Consider the recursively defined hyperoperation sequence $\circ_i$

$$\begin{array}{rcrclclcl} x& \small{+}&(y\ {\small+}1)&:=&x& &&{\small+}&1\\ x& \boldsymbol{+}&(y\ {\small+}1)&:=&(x& \boldsymbol{+} &y)&{\small+}&x\\ x& \cdot &(y\ {\small+}1)&:=&(x& \cdot& y)&\boldsymbol{+}&x\\ x&\uparrow &(y\ {\small+}1)&:=&(x&\uparrow& y)&\cdot&x\\ x& \uparrow\uparrow &(y\ {\small+}1)&:=&(x&\uparrow\uparrow& y)&\uparrow&x\\ &&&\vdots\\ x& \uparrow^{n+1} &(y\ {\small+}1)&:=&(x&\uparrow^{n+1}& y)&\uparrow^{n}&x\\ &&&\vdots\\ \end{array}$$

with $x \circ_0 y = x {\small+} 1$ (the successor function), $x \circ_1 y = x + y$, $x \circ_2 y = x \cdot y$, $x \circ_3 y = x \uparrow y = x^y$, and so on. This sequence can be used to define a sequence of successor functions for ordinals:

$$\begin{array}{rcrclclcl} \mathsf{S}_0(x) &:=& x \circ_0 \omega&=&x&\small{+}& \omega& = &x& \small{+}& 1\\ \mathsf{S}_1(x) &:=& x \circ_1 \omega&=&x&\boldsymbol{+}& \omega\\ \mathsf{S}_2(x) &:=& x \circ_2 \omega&=&x&\cdot& \omega\\ \mathsf{S}_3(x) &:=& x \circ_3 \omega&=&x&\uparrow& \omega\\ &\vdots\\ \end{array}$$

With these successor functions and their respective limits one gets the following picture of the countable ordinals (at least the smaller ones):

enter image description here

Note that the small dots on every level correspond to the big dots on the level before.

Is this picture essentially correct and maybe helpful?


Can the limit ordinal labelled ?? (which seems to be countable) be characterized rigorously (not just by dots) and does it have a name or notation, eventually?


[Added] Thanks to Miha's suggestion I learned a little bit about fundamental sequences. So the question is about the limit of the fundamental sequence $\lbrace \omega \uparrow^n \omega\rbrace_{n \in \mathbb{N}}$. Maybe it's enough to characterize this ordinal just like this. But it would be interesting how it could be characterized otherwise.

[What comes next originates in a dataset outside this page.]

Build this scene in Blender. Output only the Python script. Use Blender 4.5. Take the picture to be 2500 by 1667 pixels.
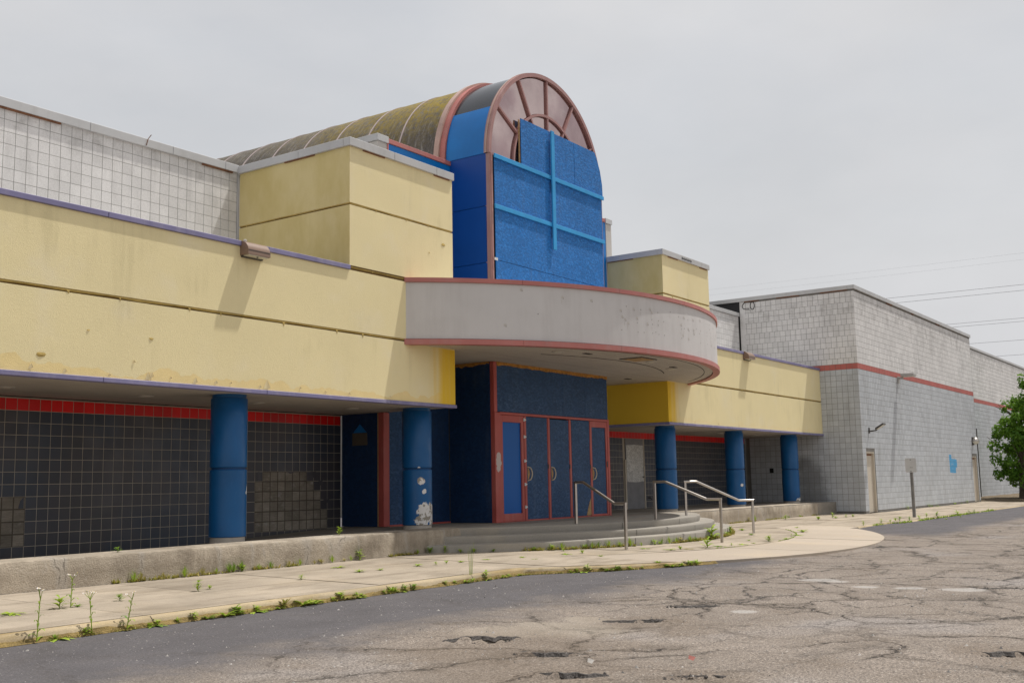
import bpy, bmesh, math, random
import numpy as np
from mathutils import Vector, noise as mnoise
R = math.radians
random.seed(7)
rng = np.random.default_rng(7)
for o in list(bpy.data.objects):
    bpy.data.objects.remove(o)
C = bpy.context.scene.collection
scene = bpy.context.scene
ZO = 1.41                       # heights below are written relative to eye level; the lot lies about 1.41 m under it

# ------------------------------------------------------------------ camera, sky, sun, exposure
cam_d = bpy.data.cameras.new('camera')
cam = bpy.data.objects.new('camera', cam_d); C.objects.link(cam)
cam_d.sensor_width = 36.0; cam_d.lens = 38.1785; cam_d.clip_end = 6000; cam_d.clip_start = 0.1
yaw, pitch, roll = R(55.0253), R(7.49833), R(-1.08773)
fw = Vector((math.sin(yaw)*math.cos(pitch), math.cos(yaw)*math.cos(pitch), math.sin(pitch)))
rt = Vector((math.cos(yaw), -math.sin(yaw), 0)); up = rt.cross(fw)
r2 = rt*math.cos(roll) + up*math.sin(roll); u2 = -rt*math.sin(roll) + up*math.cos(roll)
from mathutils import Matrix
m = Matrix((r2, u2, -fw)).transposed().to_4x4()
m.translation = Vector((0, -13.52, ZO))
cam.matrix_world = m
scene.camera = cam

SUN = Vector((2.41, -1.0, 6.15)).normalized()      # towards the sun
w = bpy.data.worlds.new('World'); scene.world = w; w.use_nodes = True
wn = w.node_tree; wn.nodes.clear()
out = wn.nodes.new('ShaderNodeOutputWorld'); bg = wn.nodes.new('ShaderNodeBackground')
bg.inputs['Strength'].default_value = 0.1
sky = wn.nodes.new('ShaderNodeTexSky'); sky.sky_type = 'NISHITA'; sky.sun_disc = False
sky.sun_elevation = math.asin(SUN.z); sky.sun_rotation = math.atan2(SUN.x, SUN.y)
sky.air_density = 1.6; sky.dust_density = 4.0
tc = wn.nodes.new('ShaderNodeTexCoord')
nz = wn.nodes.new('ShaderNodeTexNoise'); nz.inputs['Scale'].default_value = 2.6; nz.inputs['Detail'].default_value = 7; nz.inputs['Roughness'].default_value = .55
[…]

[Added] Maybe it's trivial, but I had to learn (from here) that the limit ordinal under consideration must be a countable ordinal, because the first uncountable ordinal does'nt have a countable fundamental sequence.


Solution 1:

The limit is $φ_ω(0)$, where φ is the Veblen function.

To formally define hyperoperations, you need to define the case $y=0$, and also (for infinite ordinals) the behavior at limit ordinals. I assume reasonable values at $y=0$, and continuous (or otherwise reasonable) behavior at limit $y$.

Your nesting of parentheses is different from the standard treatment of hyperoperations, which is relevant given non-associativity of exponentiation and higher hyperoperations. For example, in your definition, $x↑↑y = x^{x^y}$ (since $(x^x)^x = x^{x^2}$ and so on).

However, $x ↑^{n+1} (y+1) = (x ↑^{n+1} y) ↑^n x = ((x ↑^{n+1} y) ↑^n (x-1)) ↑^{n-1} (x ↑^{n+1} y)$, so while (for finite arguments) your $↑^n$ is slower (for $n>1$) than the standard $↑^n$, your $↑^{2n}$ is still faster than the standard $↑^n$, and your $↑^n$ has the benefit of working well unmodified for infinite arguments.

$x↑↑↑y$ essentially iterates exponentiation, and if $ω≤x<ε_0$, $x↑↑↑(ω+ωy) = ε_y$.
$(ω+x) ↑^{2n+1} (ω+x)$ is probably between $φ_n(x)$ and $φ_{n+1}(x)$.

However, we do not need precise bounds to get the limit point, which is $φ_ω(0)$. If we start with 0 and iterate $φ_n$ $ωα$-times, adding 1 at limits to escape the fix-points, the result will be $φ_{n+1}(α)+1$. The hyperoperations sequence grows at a similar general rate/recurrence, with finite increments of $n$ corresponding to finite increases of $n$ in $φ_n$, so the limit is $φ_ω(0)$.

To go further, you can continue hyperoperations transfinitely (with continuous or otherwise reasonable values at limit $n$). $↑^{2α}$ (with your nesting of parentheses) will roughly correspond to $φ_α$, and the supremum of ordinals expressible this way (allowing hyperoperations inside $α$) is $Γ_0$.

You can also approach $φ_ω(0)$ with appropriately defined one variable functions/hyperoperations. For example, set $f_0(x)=x$, $f_n(0)=1$ ($n>0$), and $f_{n+1}(x+1) = f_n(f_{n+1}(x)⋅2)$ with $f_n(x)$ continuous in both $n$ and $x$. We have $f_ω(x) = φ_ω(0)$ if $ω<x≤φ_ω(0)$; and $Γ_0$ is the least ordinal $α$ such that $f_α(ω+1)=α$.